# Start of Given material
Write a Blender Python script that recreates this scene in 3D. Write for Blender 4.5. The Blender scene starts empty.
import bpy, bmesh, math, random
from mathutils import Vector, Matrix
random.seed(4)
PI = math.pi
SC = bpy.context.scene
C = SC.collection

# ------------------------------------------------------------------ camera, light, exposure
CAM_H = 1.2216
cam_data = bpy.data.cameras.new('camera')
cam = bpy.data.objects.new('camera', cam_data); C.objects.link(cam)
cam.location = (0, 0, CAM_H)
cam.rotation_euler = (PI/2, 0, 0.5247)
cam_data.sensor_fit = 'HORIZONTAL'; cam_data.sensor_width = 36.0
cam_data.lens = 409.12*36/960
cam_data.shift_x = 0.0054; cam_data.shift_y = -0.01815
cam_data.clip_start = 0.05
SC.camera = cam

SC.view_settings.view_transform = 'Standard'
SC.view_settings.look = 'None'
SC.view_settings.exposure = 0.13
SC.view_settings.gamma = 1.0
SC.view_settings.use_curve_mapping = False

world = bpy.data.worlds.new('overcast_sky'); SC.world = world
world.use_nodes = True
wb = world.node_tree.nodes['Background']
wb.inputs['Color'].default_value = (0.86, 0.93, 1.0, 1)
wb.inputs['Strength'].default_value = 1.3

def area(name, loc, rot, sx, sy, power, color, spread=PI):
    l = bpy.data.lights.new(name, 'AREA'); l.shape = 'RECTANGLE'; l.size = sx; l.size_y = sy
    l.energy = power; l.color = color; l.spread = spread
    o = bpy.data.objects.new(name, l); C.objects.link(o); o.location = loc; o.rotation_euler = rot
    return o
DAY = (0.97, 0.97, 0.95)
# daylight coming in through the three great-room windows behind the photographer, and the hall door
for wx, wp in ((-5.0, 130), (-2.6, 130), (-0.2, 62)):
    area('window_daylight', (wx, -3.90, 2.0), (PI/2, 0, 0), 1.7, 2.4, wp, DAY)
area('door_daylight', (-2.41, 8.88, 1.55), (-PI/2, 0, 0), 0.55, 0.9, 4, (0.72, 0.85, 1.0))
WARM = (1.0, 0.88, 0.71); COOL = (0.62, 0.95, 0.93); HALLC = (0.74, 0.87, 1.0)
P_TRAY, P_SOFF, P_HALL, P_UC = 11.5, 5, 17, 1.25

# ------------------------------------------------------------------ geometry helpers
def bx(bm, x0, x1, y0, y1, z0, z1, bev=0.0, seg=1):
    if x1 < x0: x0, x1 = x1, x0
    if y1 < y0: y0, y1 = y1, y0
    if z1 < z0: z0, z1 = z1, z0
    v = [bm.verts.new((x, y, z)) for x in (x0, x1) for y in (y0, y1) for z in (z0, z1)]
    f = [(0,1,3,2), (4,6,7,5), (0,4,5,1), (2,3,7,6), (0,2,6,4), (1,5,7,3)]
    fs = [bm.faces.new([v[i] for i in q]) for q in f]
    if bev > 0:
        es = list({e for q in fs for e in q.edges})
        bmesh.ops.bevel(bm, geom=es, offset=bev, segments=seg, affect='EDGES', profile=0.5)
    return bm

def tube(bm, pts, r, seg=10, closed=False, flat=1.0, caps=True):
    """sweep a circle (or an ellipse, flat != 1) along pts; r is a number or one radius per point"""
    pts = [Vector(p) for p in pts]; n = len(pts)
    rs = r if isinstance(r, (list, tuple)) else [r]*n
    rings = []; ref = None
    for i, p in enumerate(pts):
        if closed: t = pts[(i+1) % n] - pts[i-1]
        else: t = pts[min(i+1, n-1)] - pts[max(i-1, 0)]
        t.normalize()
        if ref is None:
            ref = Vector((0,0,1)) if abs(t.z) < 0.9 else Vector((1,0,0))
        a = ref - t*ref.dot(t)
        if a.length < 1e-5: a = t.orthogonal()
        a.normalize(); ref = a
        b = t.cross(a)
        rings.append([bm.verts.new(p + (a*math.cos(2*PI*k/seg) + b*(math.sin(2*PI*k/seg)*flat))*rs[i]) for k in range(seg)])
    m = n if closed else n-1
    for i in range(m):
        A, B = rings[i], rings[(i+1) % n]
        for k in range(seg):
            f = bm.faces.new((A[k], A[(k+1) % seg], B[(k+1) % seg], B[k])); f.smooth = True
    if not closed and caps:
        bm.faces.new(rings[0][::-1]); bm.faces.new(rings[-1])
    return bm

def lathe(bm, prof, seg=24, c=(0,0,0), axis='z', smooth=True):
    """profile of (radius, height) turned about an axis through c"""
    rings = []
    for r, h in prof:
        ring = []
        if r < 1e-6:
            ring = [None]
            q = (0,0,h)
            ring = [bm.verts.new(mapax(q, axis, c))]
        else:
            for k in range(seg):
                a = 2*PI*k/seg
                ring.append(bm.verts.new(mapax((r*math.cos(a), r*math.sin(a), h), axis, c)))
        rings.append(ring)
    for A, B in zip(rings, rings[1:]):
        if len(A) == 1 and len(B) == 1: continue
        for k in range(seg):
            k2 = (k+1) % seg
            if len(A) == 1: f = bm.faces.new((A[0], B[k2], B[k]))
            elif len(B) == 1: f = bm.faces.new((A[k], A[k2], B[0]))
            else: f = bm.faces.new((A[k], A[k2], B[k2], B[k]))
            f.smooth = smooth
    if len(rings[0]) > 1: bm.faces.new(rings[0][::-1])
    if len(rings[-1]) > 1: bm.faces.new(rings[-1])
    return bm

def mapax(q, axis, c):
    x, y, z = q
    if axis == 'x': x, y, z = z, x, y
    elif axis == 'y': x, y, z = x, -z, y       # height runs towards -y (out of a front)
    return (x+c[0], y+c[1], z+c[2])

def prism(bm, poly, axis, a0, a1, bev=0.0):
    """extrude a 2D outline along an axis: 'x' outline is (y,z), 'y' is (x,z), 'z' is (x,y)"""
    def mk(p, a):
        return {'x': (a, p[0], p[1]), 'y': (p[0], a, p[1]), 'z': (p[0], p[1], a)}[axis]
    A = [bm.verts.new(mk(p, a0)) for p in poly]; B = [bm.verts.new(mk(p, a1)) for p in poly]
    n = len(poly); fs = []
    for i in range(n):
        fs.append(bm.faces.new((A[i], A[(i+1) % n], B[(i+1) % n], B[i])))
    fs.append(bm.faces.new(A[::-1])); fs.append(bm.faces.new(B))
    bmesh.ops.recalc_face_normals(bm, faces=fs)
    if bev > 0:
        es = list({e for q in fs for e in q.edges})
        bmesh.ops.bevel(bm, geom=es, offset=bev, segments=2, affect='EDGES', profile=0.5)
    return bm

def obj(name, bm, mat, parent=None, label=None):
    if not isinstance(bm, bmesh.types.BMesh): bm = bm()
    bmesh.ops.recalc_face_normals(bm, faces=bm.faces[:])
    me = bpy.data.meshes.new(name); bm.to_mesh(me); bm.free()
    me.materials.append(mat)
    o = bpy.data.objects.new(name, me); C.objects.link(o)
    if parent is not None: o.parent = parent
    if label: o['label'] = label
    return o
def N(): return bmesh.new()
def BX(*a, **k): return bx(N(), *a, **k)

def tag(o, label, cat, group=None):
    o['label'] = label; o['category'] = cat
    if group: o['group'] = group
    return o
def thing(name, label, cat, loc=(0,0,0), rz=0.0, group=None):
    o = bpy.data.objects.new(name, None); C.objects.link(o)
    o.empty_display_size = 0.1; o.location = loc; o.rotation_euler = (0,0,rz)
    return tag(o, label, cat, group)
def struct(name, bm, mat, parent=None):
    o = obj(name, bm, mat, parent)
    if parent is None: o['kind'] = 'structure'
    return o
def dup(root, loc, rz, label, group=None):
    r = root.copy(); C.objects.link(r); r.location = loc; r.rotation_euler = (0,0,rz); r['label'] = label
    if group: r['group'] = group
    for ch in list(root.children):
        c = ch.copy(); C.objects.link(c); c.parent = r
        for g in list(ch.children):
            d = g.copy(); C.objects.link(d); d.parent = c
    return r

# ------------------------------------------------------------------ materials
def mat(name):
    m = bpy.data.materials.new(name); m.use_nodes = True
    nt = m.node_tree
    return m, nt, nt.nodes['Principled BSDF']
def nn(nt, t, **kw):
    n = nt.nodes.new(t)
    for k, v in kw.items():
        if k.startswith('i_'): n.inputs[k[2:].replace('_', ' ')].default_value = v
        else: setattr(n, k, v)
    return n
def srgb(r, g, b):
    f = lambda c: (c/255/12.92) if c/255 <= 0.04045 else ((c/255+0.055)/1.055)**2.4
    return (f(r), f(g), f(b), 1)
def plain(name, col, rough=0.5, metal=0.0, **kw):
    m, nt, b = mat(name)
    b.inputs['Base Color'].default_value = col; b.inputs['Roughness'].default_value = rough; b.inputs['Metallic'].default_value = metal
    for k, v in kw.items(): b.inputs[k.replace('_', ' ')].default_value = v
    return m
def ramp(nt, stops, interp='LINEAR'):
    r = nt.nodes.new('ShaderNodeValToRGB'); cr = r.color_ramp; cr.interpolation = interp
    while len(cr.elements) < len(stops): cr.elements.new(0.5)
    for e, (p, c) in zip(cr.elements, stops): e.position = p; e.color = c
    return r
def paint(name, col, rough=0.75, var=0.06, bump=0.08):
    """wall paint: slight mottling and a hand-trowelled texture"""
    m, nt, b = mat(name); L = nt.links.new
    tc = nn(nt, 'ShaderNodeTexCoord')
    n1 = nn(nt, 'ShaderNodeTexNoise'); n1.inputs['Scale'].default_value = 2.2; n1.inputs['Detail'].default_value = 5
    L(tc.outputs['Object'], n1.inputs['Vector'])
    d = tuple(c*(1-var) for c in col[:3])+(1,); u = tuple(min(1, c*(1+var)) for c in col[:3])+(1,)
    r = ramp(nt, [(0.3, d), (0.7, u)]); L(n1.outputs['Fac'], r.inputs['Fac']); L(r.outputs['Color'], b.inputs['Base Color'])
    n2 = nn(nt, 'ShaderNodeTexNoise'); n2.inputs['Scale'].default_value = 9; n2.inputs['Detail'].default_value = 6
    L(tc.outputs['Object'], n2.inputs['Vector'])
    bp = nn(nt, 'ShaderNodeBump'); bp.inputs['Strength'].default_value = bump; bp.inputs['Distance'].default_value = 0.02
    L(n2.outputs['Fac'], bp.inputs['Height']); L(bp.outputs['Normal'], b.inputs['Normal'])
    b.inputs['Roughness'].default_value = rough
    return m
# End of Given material
## Your instructions
Scan the material line by line and report each one that contains "scene".

## Written response
Write a Blender Python script that recreates this scene in 3D. Write for Blender 4.5. The Blender scene starts empty.
SC = bpy.context.scene